DATA
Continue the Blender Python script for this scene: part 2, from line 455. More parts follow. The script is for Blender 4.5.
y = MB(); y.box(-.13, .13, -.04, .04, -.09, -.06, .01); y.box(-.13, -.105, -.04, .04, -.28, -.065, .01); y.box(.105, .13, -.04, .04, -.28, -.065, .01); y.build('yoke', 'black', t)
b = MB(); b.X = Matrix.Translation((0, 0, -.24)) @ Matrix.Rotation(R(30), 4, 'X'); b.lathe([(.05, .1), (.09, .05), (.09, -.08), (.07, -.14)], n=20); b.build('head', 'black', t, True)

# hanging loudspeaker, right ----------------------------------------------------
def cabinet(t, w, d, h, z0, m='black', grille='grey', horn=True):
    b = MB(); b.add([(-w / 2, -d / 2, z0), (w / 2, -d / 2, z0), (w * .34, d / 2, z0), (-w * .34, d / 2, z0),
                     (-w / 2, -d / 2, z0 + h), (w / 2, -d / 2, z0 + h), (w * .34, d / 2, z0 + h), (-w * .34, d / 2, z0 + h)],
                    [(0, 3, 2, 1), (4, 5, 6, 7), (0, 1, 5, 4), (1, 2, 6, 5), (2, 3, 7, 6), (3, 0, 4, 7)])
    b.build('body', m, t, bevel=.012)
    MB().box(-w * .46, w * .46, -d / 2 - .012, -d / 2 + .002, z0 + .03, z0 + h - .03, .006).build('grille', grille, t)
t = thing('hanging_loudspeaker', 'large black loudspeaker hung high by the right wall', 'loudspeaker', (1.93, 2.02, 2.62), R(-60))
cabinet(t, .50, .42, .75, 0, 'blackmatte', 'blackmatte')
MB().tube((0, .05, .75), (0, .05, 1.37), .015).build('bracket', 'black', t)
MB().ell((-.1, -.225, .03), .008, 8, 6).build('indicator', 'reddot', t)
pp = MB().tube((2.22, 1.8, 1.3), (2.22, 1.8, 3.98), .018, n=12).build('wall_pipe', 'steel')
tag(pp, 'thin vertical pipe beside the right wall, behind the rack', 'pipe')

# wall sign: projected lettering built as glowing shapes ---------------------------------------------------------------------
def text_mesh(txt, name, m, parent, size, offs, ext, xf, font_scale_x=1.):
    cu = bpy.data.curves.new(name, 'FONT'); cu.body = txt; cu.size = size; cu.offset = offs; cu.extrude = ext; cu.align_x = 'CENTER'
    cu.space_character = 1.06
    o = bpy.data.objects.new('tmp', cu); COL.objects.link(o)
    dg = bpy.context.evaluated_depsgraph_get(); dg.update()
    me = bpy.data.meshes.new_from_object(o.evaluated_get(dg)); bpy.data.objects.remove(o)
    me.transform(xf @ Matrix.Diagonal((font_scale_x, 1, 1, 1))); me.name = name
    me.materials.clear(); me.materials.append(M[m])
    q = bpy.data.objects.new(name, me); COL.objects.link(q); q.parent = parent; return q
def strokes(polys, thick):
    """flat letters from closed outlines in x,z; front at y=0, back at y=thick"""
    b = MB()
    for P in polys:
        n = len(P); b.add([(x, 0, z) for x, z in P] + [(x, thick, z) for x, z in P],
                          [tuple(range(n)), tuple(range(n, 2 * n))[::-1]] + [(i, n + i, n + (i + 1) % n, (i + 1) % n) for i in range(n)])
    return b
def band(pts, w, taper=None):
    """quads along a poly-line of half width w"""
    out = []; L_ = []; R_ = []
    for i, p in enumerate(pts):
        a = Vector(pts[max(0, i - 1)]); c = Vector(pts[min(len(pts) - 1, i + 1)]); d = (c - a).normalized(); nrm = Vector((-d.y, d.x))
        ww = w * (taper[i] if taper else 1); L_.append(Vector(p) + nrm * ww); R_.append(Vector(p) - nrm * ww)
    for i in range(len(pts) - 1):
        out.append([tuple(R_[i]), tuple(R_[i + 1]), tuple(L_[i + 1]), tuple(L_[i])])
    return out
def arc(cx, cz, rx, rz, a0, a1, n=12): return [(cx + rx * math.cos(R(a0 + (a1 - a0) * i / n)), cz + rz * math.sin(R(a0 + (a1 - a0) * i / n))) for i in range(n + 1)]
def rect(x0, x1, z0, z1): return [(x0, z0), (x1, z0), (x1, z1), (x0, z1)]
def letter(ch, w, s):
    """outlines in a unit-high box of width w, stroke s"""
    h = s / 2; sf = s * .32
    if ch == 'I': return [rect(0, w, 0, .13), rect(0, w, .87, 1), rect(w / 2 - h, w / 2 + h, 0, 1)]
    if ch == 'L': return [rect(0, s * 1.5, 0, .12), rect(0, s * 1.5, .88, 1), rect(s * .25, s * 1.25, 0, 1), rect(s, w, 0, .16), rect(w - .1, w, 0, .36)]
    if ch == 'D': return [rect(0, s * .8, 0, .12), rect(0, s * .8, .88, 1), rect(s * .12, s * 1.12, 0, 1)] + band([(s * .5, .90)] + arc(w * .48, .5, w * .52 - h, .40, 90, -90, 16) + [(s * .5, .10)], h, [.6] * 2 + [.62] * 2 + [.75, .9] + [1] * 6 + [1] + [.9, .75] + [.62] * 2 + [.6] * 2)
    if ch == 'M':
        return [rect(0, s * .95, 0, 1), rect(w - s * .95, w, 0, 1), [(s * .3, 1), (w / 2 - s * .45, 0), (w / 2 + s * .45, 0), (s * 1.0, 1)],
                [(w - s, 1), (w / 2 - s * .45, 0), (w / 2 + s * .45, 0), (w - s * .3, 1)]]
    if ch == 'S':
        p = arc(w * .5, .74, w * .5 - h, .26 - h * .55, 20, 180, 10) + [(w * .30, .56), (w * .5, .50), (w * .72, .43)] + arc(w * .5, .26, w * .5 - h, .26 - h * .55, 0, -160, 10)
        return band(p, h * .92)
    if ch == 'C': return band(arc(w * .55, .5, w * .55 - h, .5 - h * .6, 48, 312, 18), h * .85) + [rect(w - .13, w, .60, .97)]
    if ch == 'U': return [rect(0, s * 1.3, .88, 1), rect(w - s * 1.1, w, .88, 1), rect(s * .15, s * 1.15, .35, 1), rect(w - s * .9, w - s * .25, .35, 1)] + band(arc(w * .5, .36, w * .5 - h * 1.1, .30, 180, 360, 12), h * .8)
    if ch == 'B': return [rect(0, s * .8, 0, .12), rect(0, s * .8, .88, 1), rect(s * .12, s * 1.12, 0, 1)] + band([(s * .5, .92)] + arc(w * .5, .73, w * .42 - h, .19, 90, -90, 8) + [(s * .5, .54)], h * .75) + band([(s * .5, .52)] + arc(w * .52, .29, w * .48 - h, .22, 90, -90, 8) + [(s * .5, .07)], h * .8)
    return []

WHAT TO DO
Show the data once more, exactly as it was written.

WRITTEN ANSWER
Continue the Blender Python script for this scene: part 2, from line 455. More parts follow. The script is for Blender 4.5.
y = MB(); y.box(-.13, .13, -.04, .04, -.09, -.06, .01); y.box(-.13, -.105, -.04, .04, -.28, -.065, .01); y.box(.105, .13, -.04, .04, -.28, -.065, .01); y.build('yoke', 'black', t)
b = MB(); b.X = Matrix.Translation((0, 0, -.24)) @ Matrix.Rotation(R(30), 4, 'X'); b.lathe([(.05, .1), (.09, .05), (.09, -.08), (.07, -.14)], n=20); b.build('head', 'black', t, True)

# hanging loudspeaker, right ----------------------------------------------------
def cabinet(t, w, d, h, z0, m='black', grille='grey', horn=True):
    b = MB(); b.add([(-w / 2, -d / 2, z0), (w / 2, -d / 2, z0), (w * .34, d / 2, z0), (-w * .34, d / 2, z0),
                     (-w / 2, -d / 2, z0 + h), (w / 2, -d / 2, z0 + h), (w * .34, d / 2, z0 + h), (-w * .34, d / 2, z0 + h)],
                    [(0, 3, 2, 1), (4, 5, 6, 7), (0, 1, 5, 4), (1, 2, 6, 5), (2, 3, 7, 6), (3, 0, 4, 7)])
    b.build('body', m, t, bevel=.012)
    MB().box(-w * .46, w * .46, -d / 2 - .012, -d / 2 + .002, z0 + .03, z0 + h - .03, .006).build('grille', grille, t)
t = thing('hanging_loudspeaker', 'large black loudspeaker hung high by the right wall', 'loudspeaker', (1.93, 2.02, 2.62), R(-60))
cabinet(t, .50, .42, .75, 0, 'blackmatte', 'blackmatte')
MB().tube((0, .05, .75), (0, .05, 1.37), .015).build('bracket', 'black', t)
MB().ell((-.1, -.225, .03), .008, 8, 6).build('indicator', 'reddot', t)
pp = MB().tube((2.22, 1.8, 1.3), (2.22, 1.8, 3.98), .018, n=12).build('wall_pipe', 'steel')
tag(pp, 'thin vertical pipe beside the right wall, behind the rack', 'pipe')

# wall sign: projected lettering built as glowing shapes ---------------------------------------------------------------------
def text_mesh(txt, name, m, parent, size, offs, ext, xf, font_scale_x=1.):
    cu = bpy.data.curves.new(name, 'FONT'); cu.body = txt; cu.size = size; cu.offset = offs; cu.extrude = ext; cu.align_x = 'CENTER'
    cu.space_character = 1.06
    o = bpy.data.objects.new('tmp', cu); COL.objects.link(o)
    dg = bpy.context.evaluated_depsgraph_get(); dg.update()
    me = bpy.data.meshes.new_from_object(o.evaluated_get(dg)); bpy.data.objects.remove(o)
    me.transform(xf @ Matrix.Diagonal((font_scale_x, 1, 1, 1))); me.name = name
    me.materials.clear(); me.materials.append(M[m])
    q = bpy.data.objects.new(name, me); COL.objects.link(q); q.parent = parent; return q
def strokes(polys, thick):
    """flat letters from closed outlines in x,z; front at y=0, back at y=thick"""
    b = MB()
    for P in polys:
        n = len(P); b.add([(x, 0, z) for x, z in P] + [(x, thick, z) for x, z in P],
                          [tuple(range(n)), tuple(range(n, 2 * n))[::-1]] + [(i, n + i, n + (i + 1) % n, (i + 1) % n) for i in range(n)])
    return b
def band(pts, w, taper=None):
    """quads along a poly-line of half width w"""
    out = []; L_ = []; R_ = []
    for i, p in enumerate(pts):
        a = Vector(pts[max(0, i - 1)]); c = Vector(pts[min(len(pts) - 1, i + 1)]); d = (c - a).normalized(); nrm = Vector((-d.y, d.x))
        ww = w * (taper[i] if taper else 1); L_.append(Vector(p) + nrm * ww); R_.append(Vector(p) - nrm * ww)
    for i in range(len(pts) - 1):
        out.append([tuple(R_[i]), tuple(R_[i + 1]), tuple(L_[i + 1]), tuple(L_[i])])
    return out
def arc(cx, cz, rx, rz, a0, a1, n=12): return [(cx + rx * math.cos(R(a0 + (a1 - a0) * i / n)), cz + rz * math.sin(R(a0 + (a1 - a0) * i / n))) for i in range(n + 1)]
def rect(x0, x1, z0, z1): return [(x0, z0), (x1, z0), (x1, z1), (x0, z1)]
def letter(ch, w, s):
    """outlines in a unit-high box of width w, stroke s"""
    h = s / 2; sf = s * .32
    if ch == 'I': return [rect(0, w, 0, .13), rect(0, w, .87, 1), rect(w / 2 - h, w / 2 + h, 0, 1)]
    if ch == 'L': return [rect(0, s * 1.5, 0, .12), rect(0, s * 1.5, .88, 1), rect(s * .25, s * 1.25, 0, 1), rect(s, w, 0, .16), rect(w - .1, w, 0, .36)]
    if ch == 'D': return [rect(0, s * .8, 0, .12), rect(0, s * .8, .88, 1), rect(s * .12, s * 1.12, 0, 1)] + band([(s * .5, .90)] + arc(w * .48, .5, w * .52 - h, .40, 90, -90, 16) + [(s * .5, .10)], h, [.6] * 2 + [.62] * 2 + [.75, .9] + [1] * 6 + [1] + [.9, .75] + [.62] * 2 + [.6] * 2)
    if ch == 'M':
        return [rect(0, s * .95, 0, 1), rect(w - s * .95, w, 0, 1), [(s * .3, 1), (w / 2 - s * .45, 0), (w / 2 + s * .45, 0), (s * 1.0, 1)],
                [(w - s, 1), (w / 2 - s * .45, 0), (w / 2 + s * .45, 0), (w - s * .3, 1)]]
    if ch == 'S':
        p = arc(w * .5, .74, w * .5 - h, .26 - h * .55, 20, 180, 10) + [(w * .30, .56), (w * .5, .50), (w * .72, .43)] + arc(w * .5, .26, w * .5 - h, .26 - h * .55, 0, -160, 10)
        return band(p, h * .92)
    if ch == 'C': return band(arc(w * .55, .5, w * .55 - h, .5 - h * .6, 48, 312, 18), h * .85) + [rect(w - .13, w, .60, .97)]
    if ch == 'U': return [rect(0, s * 1.3, .88, 1), rect(w - s * 1.1, w, .88, 1), rect(s * .15, s * 1.15, .35, 1), rect(w - s * .9, w - s * .25, .35, 1)] + band(arc(w * .5, .36, w * .5 - h * 1.1, .30, 180, 360, 12), h * .8)
    if ch == 'B': return [rect(0, s * .8, 0, .12), rect(0, s * .8, .88, 1), rect(s * .12, s * 1.12, 0, 1)] + band([(s * .5, .92)] + arc(w * .5, .73, w * .42 - h, .19, 90, -90, 8) + [(s * .5, .54)], h * .75) + band([(s * .5, .52)] + arc(w * .52, .29, w * .48 - h, .22, 90, -90, 8) + [(s * .5, .07)], h * .8)
    return []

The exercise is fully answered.